● Stated goal
Word for word, restate every line of the material.

- - -

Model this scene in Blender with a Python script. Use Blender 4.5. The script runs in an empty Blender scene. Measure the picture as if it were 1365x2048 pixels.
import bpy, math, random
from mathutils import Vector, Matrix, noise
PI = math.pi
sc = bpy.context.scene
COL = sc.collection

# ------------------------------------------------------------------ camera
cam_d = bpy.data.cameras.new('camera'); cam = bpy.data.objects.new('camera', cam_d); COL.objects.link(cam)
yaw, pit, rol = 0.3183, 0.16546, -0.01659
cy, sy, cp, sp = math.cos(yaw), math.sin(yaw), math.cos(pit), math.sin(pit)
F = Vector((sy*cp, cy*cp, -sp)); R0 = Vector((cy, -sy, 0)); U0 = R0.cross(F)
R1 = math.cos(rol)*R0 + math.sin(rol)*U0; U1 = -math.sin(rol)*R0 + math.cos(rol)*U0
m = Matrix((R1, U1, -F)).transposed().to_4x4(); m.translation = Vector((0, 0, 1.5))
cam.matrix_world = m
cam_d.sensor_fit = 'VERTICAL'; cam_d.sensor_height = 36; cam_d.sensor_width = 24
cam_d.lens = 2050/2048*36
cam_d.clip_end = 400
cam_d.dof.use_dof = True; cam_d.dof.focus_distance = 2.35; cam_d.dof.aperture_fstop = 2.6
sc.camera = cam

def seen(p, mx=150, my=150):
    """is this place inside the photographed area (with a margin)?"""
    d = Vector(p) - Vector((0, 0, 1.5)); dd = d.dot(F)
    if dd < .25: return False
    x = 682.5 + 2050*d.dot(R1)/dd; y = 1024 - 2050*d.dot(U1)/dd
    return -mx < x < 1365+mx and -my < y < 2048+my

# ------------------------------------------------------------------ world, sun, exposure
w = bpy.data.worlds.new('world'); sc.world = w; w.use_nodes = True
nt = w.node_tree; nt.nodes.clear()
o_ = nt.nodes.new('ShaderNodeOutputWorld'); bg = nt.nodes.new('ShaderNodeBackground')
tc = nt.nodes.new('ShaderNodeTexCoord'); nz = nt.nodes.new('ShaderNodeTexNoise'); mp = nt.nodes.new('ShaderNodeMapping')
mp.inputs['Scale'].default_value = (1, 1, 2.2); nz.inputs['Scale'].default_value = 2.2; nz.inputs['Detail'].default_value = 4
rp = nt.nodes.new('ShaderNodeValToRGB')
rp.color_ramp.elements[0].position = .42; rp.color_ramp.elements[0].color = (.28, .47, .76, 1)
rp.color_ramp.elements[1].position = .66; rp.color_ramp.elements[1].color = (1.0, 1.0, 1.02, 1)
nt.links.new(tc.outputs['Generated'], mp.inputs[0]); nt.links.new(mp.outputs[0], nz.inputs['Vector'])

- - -

● Answer
Model this scene in Blender with a Python script. Use Blender 4.5. The script runs in an empty Blender scene. Measure the picture as if it were 1365x2048 pixels.
import bpy, math, random
from mathutils import Vector, Matrix, noise
PI = math.pi
sc = bpy.context.scene
COL = sc.collection

# ------------------------------------------------------------------ camera
cam_d = bpy.data.cameras.new('camera'); cam = bpy.data.objects.new('camera', cam_d); COL.objects.link(cam)
yaw, pit, rol = 0.3183, 0.16546, -0.01659
cy, sy, cp, sp = math.cos(yaw), math.sin(yaw), math.cos(pit), math.sin(pit)
F = Vector((sy*cp, cy*cp, -sp)); R0 = Vector((cy, -sy, 0)); U0 = R0.cross(F)
R1 = math.cos(rol)*R0 + math.sin(rol)*U0; U1 = -math.sin(rol)*R0 + math.cos(rol)*U0
m = Matrix((R1, U1, -F)).transposed().to_4x4(); m.translation = Vector((0, 0, 1.5))
cam.matrix_world = m
cam_d.sensor_fit = 'VERTICAL'; cam_d.sensor_height = 36; cam_d.sensor_width = 24
cam_d.lens = 2050/2048*36
cam_d.clip_end = 400
cam_d.dof.use_dof = True; cam_d.dof.focus_distance = 2.35; cam_d.dof.aperture_fstop = 2.6
sc.camera = cam

def seen(p, mx=150, my=150):
    """is this place inside the photographed area (with a margin)?"""
    d = Vector(p) - Vector((0, 0, 1.5)); dd = d.dot(F)
    if dd < .25: return False
    x = 682.5 + 2050*d.dot(R1)/dd; y = 1024 - 2050*d.dot(U1)/dd
    return -mx < x < 1365+mx and -my < y < 2048+my

# ------------------------------------------------------------------ world, sun, exposure
w = bpy.data.worlds.new('world'); sc.world = w; w.use_nodes = True
nt = w.node_tree; nt.nodes.clear()
o_ = nt.nodes.new('ShaderNodeOutputWorld'); bg = nt.nodes.new('ShaderNodeBackground')
tc = nt.nodes.new('ShaderNodeTexCoord'); nz = nt.nodes.new('ShaderNodeTexNoise'); mp = nt.nodes.new('ShaderNodeMapping')
mp.inputs['Scale'].default_value = (1, 1, 2.2); nz.inputs['Scale'].default_value = 2.2; nz.inputs['Detail'].default_value = 4
rp = nt.nodes.new('ShaderNodeValToRGB')
rp.color_ramp.elements[0].position = .42; rp.color_ramp.elements[0].color = (.28, .47, .76, 1)
rp.color_ramp.elements[1].position = .66; rp.color_ramp.elements[1].color = (1.0, 1.0, 1.02, 1)
nt.links.new(tc.outputs['Generated'], mp.inputs[0]); nt.links.new(mp.outputs[0], nz.inputs['Vector'])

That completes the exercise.